18. Le cadute (1980)
Primo lungometraggio di Peter Greenaway, Le cadute contiene il numero 92, che diventerà ancora più centrale molti anni dopo con la trilogia de Le valigie di Tulse Luper. Non solo 92 è il numero atomico dell’uranio, ma sono anche le parti in cui è diviso il film (dalla durata complessiva di tre ore), 92 sono le interviste e altrettante le persone coinvolte.
Il titolo originale poi è alquanto ambiguo: The Falls può significare sia “le cadute” che “le cascate”, ma qui si riferisce al fatto che i personaggi che appaiono hanno la parola “fall” nel cognome (es. Fallabus, Fallanax, ecc…). Il film è incentrato su un misterioso incidente che vede coinvolto un gruppo di persone. Vengono quindi ascoltate diverse versioni e il racconto, di fatto, si sviluppa come un’indagine che si avvale di un materiale ampio e variegato.
19. The Sacrament (2014)
Questo è più un semi-mockumentary, visto che soltanto una parte delle sequenze è effettivamente girata nella forma del falso documentario. Il risultato finale è però un prodotto equilibrato ma con una percezione di realtà più vicina al modello del mockumentary.
Diretto da Ti West, The Sacrament è ispirato ad un fatto di cronaca successo in Guyana nel 1978, il massacro di Jonestown. La trama racconta di una nuova organizzazione giornalistica che indaga sulla scomparsa di una giovane, rifugiatasi in una comunità religiosa per guarire dalla sua tossicodipendenza. Giunti sul posto, i giornalisti si accorgono che i rapporti che legano gli adepti alla setta hanno qualcosa di oscuro. Chiaramente l’espediente dell’organizzazione giornalistica, qui chiamata VICE, è il pretesto per il girato in stile mockumentary.
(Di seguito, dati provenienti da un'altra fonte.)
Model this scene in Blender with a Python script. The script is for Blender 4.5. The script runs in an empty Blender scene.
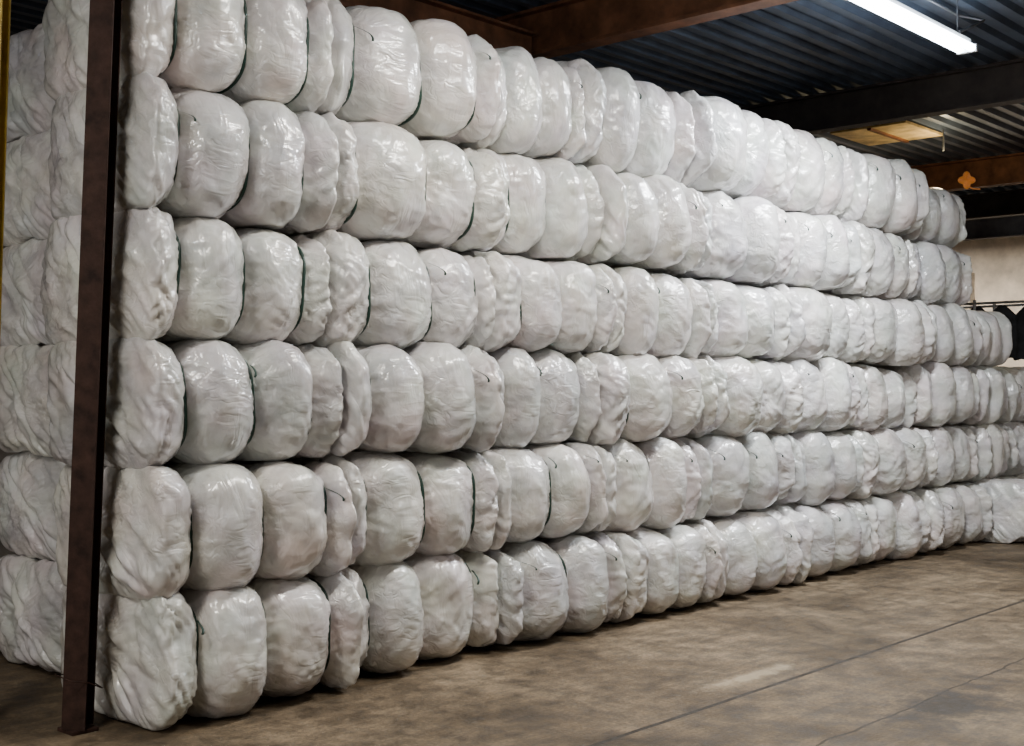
import bpy, bmesh, math, random
import numpy as np
from mathutils import Vector, Matrix
random.seed(7)
scene = bpy.context.scene
col = scene.collection

# ------------------------------------------------------------------ helpers
def link(ob, parent=None):
    col.objects.link(ob)
    if parent is not None:
        ob.parent = parent
    return ob

def mesh_obj(name, verts, faces, mats, parent=None, smooth=False, fmat=None):
    me = bpy.data.meshes.new(name)
    me.from_pydata([tuple(v) for v in verts], [], faces)
    for m in (mats if isinstance(mats, (list, tuple)) else [mats]):
        me.materials.append(m)
    if fmat is not None:
        me.polygons.foreach_set('material_index', fmat)
    if smooth:
        me.polygons.foreach_set('use_smooth', [True]*len(me.polygons))
    me.update()
    ob = bpy.data.objects.new(name, me)
    return link(ob, parent)

def empty(name, loc=(0, 0, 0)):
    e = bpy.data.objects.new(name, None)
    e.location = loc
    e.empty_display_size = 0.2
    return link(e)

def box(name, lo, hi, mat, parent=None, bevel=0.0):
    bm = bmesh.new()
    bmesh.ops.create_cube(bm, size=1.0)
    for v in bm.verts:
        v.co = Vector([lo[i] + (v.co[i]+0.5)*(hi[i]-lo[i]) for i in range(3)])
    if bevel > 0:
        bmesh.ops.bevel(bm, geom=list(bm.edges), offset=bevel, segments=2, affect='EDGES', profile=0.5)
    me = bpy.data.meshes.new(name); bm.to_mesh(me); bm.free()
    me.materials.append(mat)
    return link(bpy.data.objects.new(name, me), parent)

def ibeam(name, p0, p1, w, h, tf, tw, up, mat, parent=None):
    p0, p1, up = Vector(p0), Vector(p1), Vector(up).normalized()
    d = (p1-p0).normalized()
    s = d.cross(up).normalized(); up = s.cross(d).normalized()
    a, b = w/2, h/2
    prof = [(-a, -b), (a, -b), (a, -b+tf), (tw/2, -b+tf), (tw/2, b-tf), (a, b-tf), (a, b), (-a, b),
            (-a, b-tf), (-tw/2, b-tf), (-tw/2, -b+tf), (-a, -b+tf)]
    vs = [p0+s*x+up*y for x, y in prof] + [p1+s*x+up*y for x, y in prof]
    n = 12
    fs = [(i, (i+1) % n, n+(i+1) % n, n+i) for i in range(n)]
    for o in (0, n):
        fs += [(o+0, o+1, o+2, o+3, o+10, o+11), (o+3, o+4, o+9, o+10), (o+4, o+5, o+6, o+7, o+8, o+9)]
    return mesh_obj(name, vs, fs, mat, parent)

def tube(name, pts, r, mat, parent=None, cyclic=False, res=3):
    cu = bpy.data.curves.new(name, 'CURVE'); cu.dimensions = '3D'
    sp = cu.splines.new('POLY'); sp.points.add(len(pts)-1)
    for i, p in enumerate(pts):
        sp.points[i].co = (p[0], p[1], p[2], 1)
    sp.use_cyclic_u = cyclic
    cu.bevel_depth = r; cu.bevel_resolution = res; cu.use_fill_caps = True
    cu.materials.append(mat)
    return link(bpy.data.objects.new(name, cu), parent)

# ------------------------------------------------------------------ materials
def newmat(name):
    m = bpy.data.materials.new(name); m.use_nodes = True
    nt = m.node_tree
    return m, nt, nt.nodes['Principled BSDF']

def N(nt, t, **kw):
    n = nt.nodes.new(t)
    for k, v in kw.items():
        if k in n.inputs: n.inputs[k].default_value = v
        else: setattr(n, k, v)
    return n

def ramp(nt, src, stops):
    r = nt.nodes.new('ShaderNodeValToRGB')
    el = r.color_ramp.elements
    while len(el) < len(stops): el.new(0.5)
    for e, (p, c) in zip(el, stops):
        e.position = p
        e.color = (c, c, c, 1) if not isinstance(c, tuple) else (c[0], c[1], c[2], 1)
    nt.links.new(src, r.inputs['Fac'])
    return r.outputs['Color']

def mixc(nt, fac, a, b, mode='MIX'):
    m = nt.nodes.new('ShaderNodeMix'); m.data_type = 'RGBA'; m.blend_type = mode
    for sock, v in ((m.inputs['Factor'], fac), (m.inputs[6], a), (m.inputs[7], b)):
        if isinstance(v, bpy.types.NodeSocket): nt.links.new(v, sock)
        elif isinstance(v, (int, float)): sock.default_value = v
        else: sock.default_value = (v[0], v[1], v[2], 1)
    return m.outputs[2]

def math_(nt, op, a, b=None, c=None):
    m = nt.nodes.new('ShaderNodeMath'); m.operation = op
    for i, v in enumerate((a, b, c)):
        if v is None: continue
        if isinstance(v, bpy.types.NodeSocket): nt.links.new(v, m.inputs[i])
        else: m.inputs[i].default_value = v
    return m.outputs[0]

def simple(name, color, rough=0.6, metal=0.0, noise=0.15, scale=8, bump=0.1, spec=0.5):
    m, nt, b = newmat(name)
    tc = N(nt, 'ShaderNodeTexCoord')
    n = N(nt, 'ShaderNodeTexNoise', Scale=scale, Detail=6.0, Roughness=0.6)
    nt.links.new(tc.outputs['Object'], n.inputs['Vector'])
    c = ramp(nt, n.outputs['Fac'], [(0.3, tuple(x*(1-noise*2) for x in color)), (0.7, tuple(min(1, x*(1+noise)) for x in color))])
    nt.links.new(c, b.inputs['Base Color'])
    b.inputs['Roughness'].default_value = rough
    b.inputs['Metallic'].default_value = metal
    b.inputs['Specular IOR Level'].default_value = spec
    if bump:
        bp = N(nt, 'ShaderNodeBump', Strength=bump, Distance=0.01)
        nt.links.new(n.outputs['Fac'], bp.inputs['Height']); nt.links.new(bp.outputs[0], b.inputs['Normal'])
    return m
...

20. Paranormal Activity (2007)
Primo lungometraggio di Oren Peli, Paranormal Activity è un vero e proprio caso. Al di là dell’esistenza di diversi sequel e prequel, persino del primo capitolo esistono in realtà diverse versioni. In più, il film è stato oggetto di polemiche legate al rating e, pur essendo un successo, si è attirato le critiche del maestro del brivido per eccellenza: Dario Argento lo ha infatti stroncato definendolo una mera operazione commerciale.
Quello che è certo, però, è che Paranormal Activity aderisce perfettamente al genere mockumentary. La trama ruota attorno ad una coppia che comincia a notare alcuni fenomeni paranormali nel silenzio notturno della loro abitazione. Prodotto con un budget di circa 15mila dollari, il film è costruito su tutta una serie di riprese domestiche che rivendicano la sua appartenenza al cinema a basso costo. Alla sua uscita, gli incassi superarono le spese, complici un paio di proiezioni festivaliere, e il film arrivò nelle sale americane nel 2009.